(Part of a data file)
###

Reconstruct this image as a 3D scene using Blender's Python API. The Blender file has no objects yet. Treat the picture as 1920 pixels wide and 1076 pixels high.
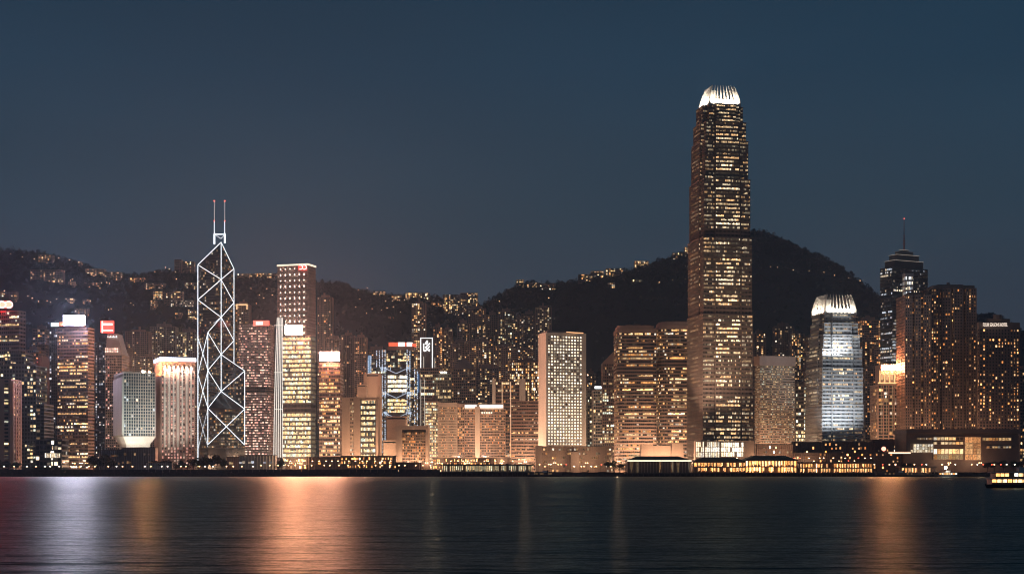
import bpy, math, random
from mathutils import Vector
R = math.radians
sc = bpy.context.scene
col = sc.collection
# ------------------------------------------------------------------ camera, sky, light, exposure
F, CXP, HYP, CH = 2767.0, 960.0, 879.0, 7.6      # focal length in photo pixels, centre, horizon row, eye height in metres
cam = bpy.data.cameras.new('camera'); camo = bpy.data.objects.new('camera', cam); col.objects.link(camo)
cam.sensor_width = 36.0; cam.lens = 36.0 * F / 1920.0; cam.shift_y = (HYP - 538.0) / 1920.0
cam.clip_start = 1.0; cam.clip_end = 60000.0
camo.location = (0, 0, CH); camo.rotation_euler = (R(90), 0, 0)
sc.camera = camo
world = bpy.data.worlds.new('World'); sc.world = world; world.use_nodes = True
nt = world.node_tree; nt.nodes.clear()
wo = nt.nodes.new('ShaderNodeOutputWorld'); bg = nt.nodes.new('ShaderNodeBackground')
sky = nt.nodes.new('ShaderNodeTexSky'); sky.sky_type = 'NISHITA'; sky.sun_disc = False
sky.sun_elevation = R(-5.0); sky.sun_rotation = R(200); sky.air_density = 1.0; sky.dust_density = 1.0; sky.ozone_density = 3.0
tc = nt.nodes.new('ShaderNodeTexCoord'); sep = nt.nodes.new('ShaderNodeSeparateXYZ')
ramp = nt.nodes.new('ShaderNodeValToRGB')
def lin(h):
    h = h.lstrip('#'); out = []
    for i in (0, 2, 4):
        c = int(h[i:i+2], 16) / 255.0
        out.append(c / 12.92 if c <= 0.04045 else ((c + 0.055) / 1.055) ** 2.4)
    return tuple(out)
stops = [(0.0, '#474d59'), (0.10, '#414c5a'), (0.17, '#324757'), (0.26, '#233f54'), (0.36, '#183448'), (1.0, '#0c2032')]
er = ramp.color_ramp
while len(er.elements) < len(stops): er.elements.new(0.5)
for e, (p, h) in zip(er.elements, stops): e.position = p; e.color = lin(h) + (1,)
nt.links.new(tc.outputs['Generated'], sep.inputs[0]); nt.links.new(sep.outputs['Z'], ramp.inputs[0])
# the twilight sky plus the glow of the town in its air
skm = nt.nodes.new('ShaderNodeMix'); skm.data_type = 'RGBA'; skm.blend_type = 'ADD'; skm.inputs[0].default_value = 0.03
nt.links.new(ramp.outputs[0], skm.inputs[6]); nt.links.new(sky.outputs[0], skm.inputs[7])
wn = nt.nodes.new('ShaderNodeTexNoise'); wn.inputs['Scale'].default_value = 3.0; wn.inputs['Detail'].default_value = 5
wm = nt.nodes.new('ShaderNodeMapping'); wm.inputs['Scale'].default_value = (1, 1, 5); wr = nt.nodes.new('ShaderNodeMapRange')
wr.inputs[1].default_value = 0.3; wr.inputs[2].default_value = 0.7; wr.inputs[3].default_value = 0.87; wr.inputs[4].default_value = 0.99
nt.links.new(tc.outputs['Generated'], wm.inputs[0]); nt.links.new(wm.outputs[0], wn.inputs['Vector']); nt.links.new(wn.outputs['Fac'], wr.inputs[0]); nt.links.new(wr.outputs[0], bg.inputs[1])
nt.links.new(skm.outputs[2], bg.inputs[0])
nt.links.new(bg.outputs[0], wo.inputs[0])
sun = bpy.data.lights.new('sun', 'SUN'); sun.energy = 0.02; sun.angle = R(30); sun.color = (0.7, 0.82, 1.0)
suno = bpy.data.objects.new('sun', sun); col.objects.link(suno); suno.rotation_euler = (R(65), 0, R(-20))
sc.view_settings.view_transform = 'Standard'; sc.view_settings.look = 'None'
sc.view_settings.exposure = 0.0; sc.view_settings.gamma = 1.0
cy = sc.cycles
cy.filter_width = 1.1; cy.use_denoising = True; cy.use_light_tree = True
cy.max_bounces = 3; cy.diffuse_bounces = 2; cy.glossy_bounces = 2; cy.volume_bounces = 0; cy.transmission_bounces = 2
cy.sample_clamp_indirect = 2.0; cy.sample_clamp_direct = 0.0
cy.caustics_reflective = False; cy.caustics_refractive = False
SODIUM = (1.0, 0.58, 0.34); WARMW = (1.0, 0.72, 0.46); COOLW = (0.82, 0.9, 1.0)

# ------------------------------------------------------------------ pixel helpers (photo pixel + distance -> place)
def PX(px, Y): return (px - CXP) / F * Y
def PZ(py, Y): return CH + (HYP - py) / F * Y
LAND = 4.0
rng = random.Random(7)

# ------------------------------------------------------------------ materials
MATS = {}
def mat(name, c, rough=0.8, noise=0.25, scale=0.15, metal=0.0, bump=0.0, streak=False, spec=None):
    if name in MATS: return MATS[name]
    m = bpy.data.materials.new(name); m.use_nodes = True; n = m.node_tree; b = n.nodes['Principled BSDF']
    b.inputs['Roughness'].default_value = rough; b.inputs['Metallic'].default_value = metal
    if spec is not None: b.inputs['Specular IOR Level'].default_value = spec
    t = n.nodes.new('ShaderNodeTexCoord'); mp = n.nodes.new('ShaderNodeMapping')
    mp.inputs['Scale'].default_value = (1, 1, 0.15) if streak else (1, 1, 1)
    nz = n.nodes.new('ShaderNodeTexNoise'); nz.inputs['Scale'].default_value = scale; nz.inputs['Detail'].default_value = 6
    rp = n.nodes.new('ShaderNodeValToRGB')
    lo = tuple(x * (1 - noise) for x in c); hi = tuple(min(1, x * (1 + noise)) for x in c)
    rp.color_ramp.elements[0].position = 0.3; rp.color_ramp.elements[1].position = 0.7
    rp.color_ramp.elements[0].color = lo + (1,); rp.color_ramp.elements[1].color = hi + (1,)
    n.links.new(t.outputs['Object'], mp.inputs[0]); n.links.new(mp.outputs[0], nz.inputs['Vector'])
    n.links.new(nz.outputs['Fac'], rp.inputs[0]); n.links.new(rp.outputs[0], b.inputs['Base Color'])
    if bump:
        bp = n.nodes.new('ShaderNodeBump'); bp.inputs['Strength'].default_value = bump; bp.inputs['Distance'].default_value = 1.0
        n.links.new(nz.outputs['Fac'], bp.inputs['Height']); n.links.new(bp.outputs[0], b.inputs['Normal'])
    MATS[name] = m; return m
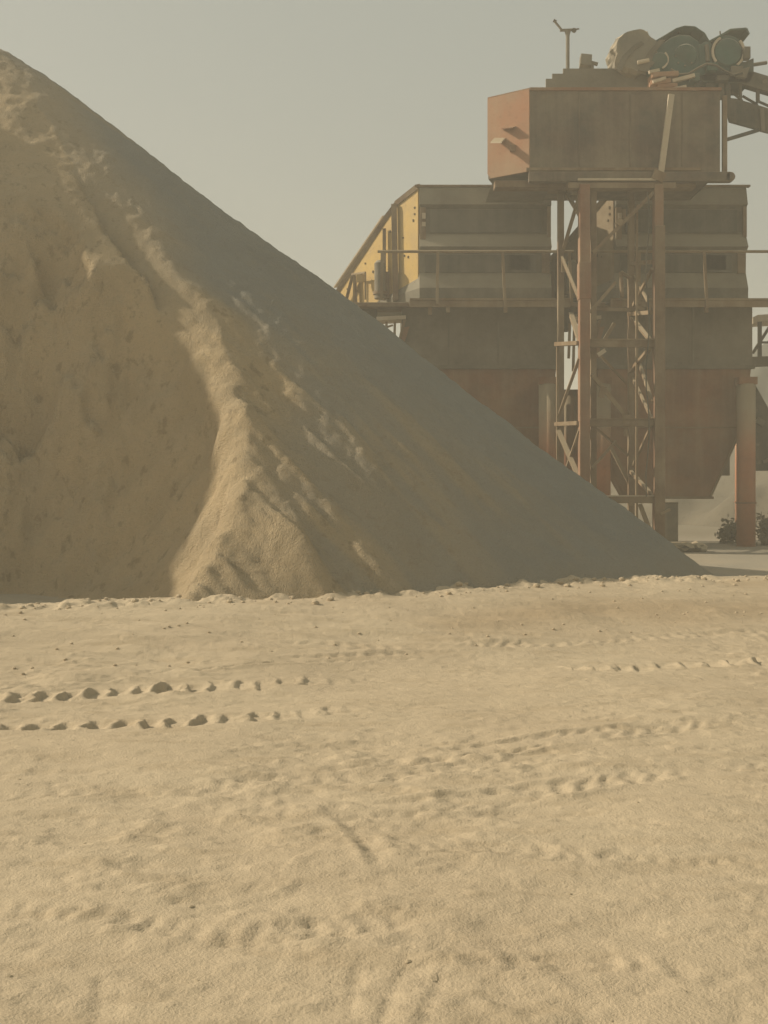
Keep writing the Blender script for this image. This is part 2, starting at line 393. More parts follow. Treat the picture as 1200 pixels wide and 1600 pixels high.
    # two dotted narrow wheel marks in the foreground
    for (p, q) in (((590, 1600), (640, 1480)), ((655, 1600), (702, 1490)), ((148, 1590), (158, 1520)), ((548, 1580), (560, 1500))):
        (xa, ya), (xb, yb) = ray_ground(*p), ray_ground(*q); m = int(math.hypot(xb - xa, yb - ya) / 0.055)
        for k in range(m + 1):
            t = k / max(m, 1); pit(xa + (xb - xa) * t, ya + (yb - ya) * t, 0.020, 0.016, 0.012, 0.004, 0.3)
    global GZ; GZ = (xs, ys, Z)
    # greyer stone dust trodden in behind the windrow and round the plant
    G = sstep(0.2, 2.5, tc + 0.6 * n_a(X, Y)) * (0.75 + 0.25 * n_b(X * 0.7, Y * 0.7))
    DM = np.exp(-((tc + 2.3 + 0.25 * n_a(X * 0.8, Y)) / 0.75) ** 2) * sstep(-0.5, 1.5, X + 0.7 * n_b(X, Y)) * 0.8 + np.exp(-((tc + 0.6) / 0.4) ** 2) * sstep(0.3, 0.8, n_c(X * 0.7, Y * 0.5)) * 0.6  # darker tan bands in front of the windrow crest
    ny, nx = X.shape
    V = np.stack([X, Y, Z], -1).reshape(-1, 3).astype(np.float32)
    idx = np.arange(ny * nx).reshape(ny, nx)
    Q = np.stack([idx[:-1, :-1], idx[:-1, 1:], idx[1:, 1:], idx[1:, :-1]], -1).reshape(-1, 4)
    return grid_mesh('ground', V, Q, M['ground'], {'grey': G.ravel(), 'far': sstep(31, 40, Y).ravel(), 'tan_band': DM.ravel()})
def ground_z(x, y):
    xs, ys, Z = GZ
    j = int(np.clip(np.searchsorted(xs, x) - 1, 0, len(xs) - 2)); i = int(np.clip(np.searchsorted(ys, y) - 1, 0, len(ys) - 2))
    fx = (x - xs[j]) / (xs[j + 1] - xs[j]); fy = (y - ys[i]) / (ys[i + 1] - ys[i])
    return float((Z[i, j] * (1 - fx) + Z[i, j + 1] * fx) * (1 - fy) + (Z[i + 1, j] * (1 - fx) + Z[i + 1, j + 1] * fx) * fy)
def grid_mesh(name, V, Q, mat, attrs):
    me = bpy.data.meshes.new(name)
    me.vertices.add(len(V)); me.vertices.foreach_set('co', V.ravel())
    me.loops.add(Q.size); me.loops.foreach_set('vertex_index', Q.ravel().astype(np.int32))
    me.polygons.add(len(Q)); me.polygons.foreach_set('loop_start', np.arange(0, Q.size, 4, dtype=np.int32))
    me.polygons.foreach_set('use_smooth', np.ones(len(Q), dtype=bool))
    me.update(calc_edges=True)
    for k, a in attrs.items():
        at = me.attributes.new(k, 'FLOAT', 'POINT'); at.data.foreach_set('value', np.clip(a, 0, 1).astype(np.float32))
    me.materials.append(mat)
    o = bpy.data.objects.new(name, me); COL.objects.link(o); return o
ground = tag(make_ground(), 'dry sandy haul ground marked by tyre lugs and ruts', kind='structure')

# ------------------------------------------------------------------ big heap
AX, AY, AZ = PX(-30, 22.0), 22.0, PZ(44, 22.0)
RX, RF, RB = 14.55, 9.6, 9.0
BASE = 0.10
# plan curve of the lobe's edge (left of it a loader has scooped the heap away)
EDGE_PX = [(235, 965), (252, 938), (284, 870), (314, 800), (332, 740), (338, 680), (330, 620), (307, 560), (262, 490), (196, 410), (122, 300), (66, 190), (24, 100), (-30, 50)]
SHADE_PX = [(246, 945), (272, 890), (292, 845), (315, 800), (329, 760), (335, 720), (338, 680), (328, 620), (303, 560), (280, 525), (255, 490), (190, 410), (150, 350), (115, 300), (85, 245)]
def cone_hit(px, py):
    best = None
    for Y in np.arange(11.0, 23.0, 0.01):
        x, z = PX(px, Y), PZ(py, Y)
        r = math.hypot((x - AX) / RX, (Y - AY) / (RF if Y < AY else RB))
        if (AZ - BASE) * (1 - r) + BASE >= z: return x, Y
    return AX, AY
_e = [cone_hit(*p) for p in EDGE_PX]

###

● **Requirements**
Look above for lines with the word "pixels" and copy them all.

● **Written reply**
Reconstruct this image as a 3D scene using Blender's Python API. The Blender file has no objects yet. Treat the picture as 1920 pixels wide and 1076 pixels high.
F, CXP, HYP, CH = 2767.0, 960.0, 879.0, 7.6      # focal length in photo pixels, centre, horizon row, eye height in metres
Keep writing the Blender script for this image. This is part 2, starting at line 393. More parts follow. Treat the picture as 1200 pixels wide and 1600 pixels high.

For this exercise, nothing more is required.